Recently, agent-based models have become a popular tool for simulating movement. The fidelity of agent-based movement models is naturally most acute when the models driving their synthetic characters reproduce the geography of their behaviors appropriately: by placing people in the right places, at the right times, doing the right things, in the right contexts. However, most simulation environments for moving agent pedestrians rely on simple, abstract physics-based heuristics to drive synthetic characters and they focus on generating plausible coarse-grained movement patterns, which might not always map to real-world pedestrian behavior. Moreover, existing approaches often produce serious mechanical artifacts in simulation.
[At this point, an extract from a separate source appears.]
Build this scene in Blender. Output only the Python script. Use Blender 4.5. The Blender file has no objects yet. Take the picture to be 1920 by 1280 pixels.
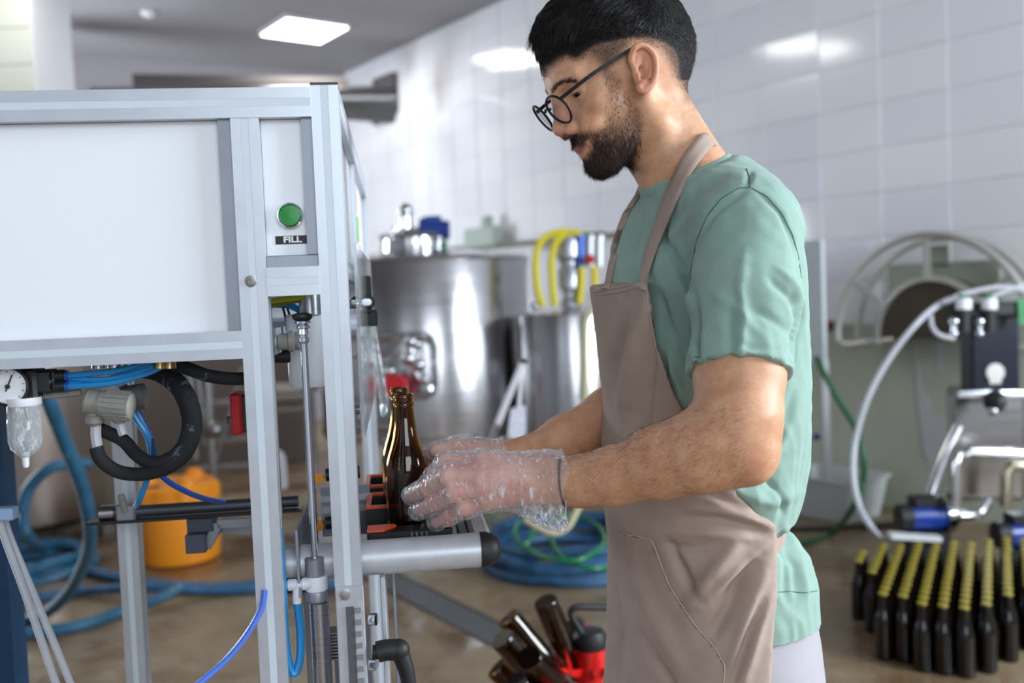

In this project, we are developing innovative methods for constructing agent-based models of movement that better characterize how people actually behave in the real world, primarily by catering to the polyspatial behavior of mobile humans. These methods describe geographies of human behavior at the scale of the body, all the way up to the space-time rhythm of large cities. We are also developing new technologies to allow people to experiment with the models in new, exciting ways, using immersive computer graphics, motion capture, gaming, and animation. The result is a more useful simulation architecture that can be applied to a wider range of explorative scenarios and that fundamentally expands the range of questions that can be posed (by students, researchers, policy-makers, the public) in simulation. This work is funded by grants from the National Science Foundation through it Geography and Spatial Sciences; Methodology, Measurement, and Statistics; and Dynamical Systems divisions.